11.01.2015

BRAM STOKER, "Dracula" (1897)

      




 

DRACULA AGAINST THE TURKS


"I have had a long talk with the Count. I asked him a few questions on Transylvanian history and he warmed up to the subject wonderfully. In his speaking of things and people, and especially of battles, he spoke as if he had been present at them all. (...) "That we were proud; that when the Magyar, the Lombard, the Avar, the Bulgar, or the Turk poured his thousands on our frontiers, we drove the back ? (...)...and to us for centuries was trusted the guarding of the frontier of Turkeyland."
"...Who was it but one of my own race who as Voivode crossed the Danube and beat the Turk on his own ground ? This was a Dracula indeed ! (p.32, 33).

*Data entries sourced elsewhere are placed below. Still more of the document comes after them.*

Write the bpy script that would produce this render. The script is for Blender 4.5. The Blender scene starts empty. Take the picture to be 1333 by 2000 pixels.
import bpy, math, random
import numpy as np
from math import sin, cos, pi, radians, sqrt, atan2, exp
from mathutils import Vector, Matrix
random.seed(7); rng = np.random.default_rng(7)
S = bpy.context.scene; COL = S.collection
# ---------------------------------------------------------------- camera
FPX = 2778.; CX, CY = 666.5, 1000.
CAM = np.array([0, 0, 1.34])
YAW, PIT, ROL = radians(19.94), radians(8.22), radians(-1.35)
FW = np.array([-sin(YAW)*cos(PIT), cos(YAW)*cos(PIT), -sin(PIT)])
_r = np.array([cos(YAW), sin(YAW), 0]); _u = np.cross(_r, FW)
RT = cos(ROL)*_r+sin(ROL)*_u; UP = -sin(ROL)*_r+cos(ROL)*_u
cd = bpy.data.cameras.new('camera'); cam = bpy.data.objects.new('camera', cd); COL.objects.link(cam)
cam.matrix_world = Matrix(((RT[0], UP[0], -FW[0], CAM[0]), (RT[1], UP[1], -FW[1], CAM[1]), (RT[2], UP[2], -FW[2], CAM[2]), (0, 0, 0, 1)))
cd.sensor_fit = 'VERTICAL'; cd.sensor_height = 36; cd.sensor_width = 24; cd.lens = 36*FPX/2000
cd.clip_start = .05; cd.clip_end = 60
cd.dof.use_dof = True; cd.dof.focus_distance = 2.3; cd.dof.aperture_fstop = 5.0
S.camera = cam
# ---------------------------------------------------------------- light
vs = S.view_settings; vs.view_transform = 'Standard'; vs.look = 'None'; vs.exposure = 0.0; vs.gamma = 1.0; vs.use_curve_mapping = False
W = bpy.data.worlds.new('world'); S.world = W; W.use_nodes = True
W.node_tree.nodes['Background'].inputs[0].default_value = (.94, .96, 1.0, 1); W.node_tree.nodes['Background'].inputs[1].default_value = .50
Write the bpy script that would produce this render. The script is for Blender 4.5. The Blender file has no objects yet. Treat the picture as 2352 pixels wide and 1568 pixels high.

"I have asked my friend Arminius, of Buda-Pesth University, to make this record. He must, indeed, have been that Voivode Dracula who won his name against the Turk, over the great river on the very frontier of Turkey-land. The Draculas were, says Arminius, a great and noble race, though now and again were scions who were held by their coevals to have had dealings with the Evil One. (p.280)

"So he came to London to invade a new land. He was beaten, and when all hope of success was lost, and his existence in danger, he fled back over the sea to his home; just as formerly he had fled back over the Danube from Turkey-land" (p.397).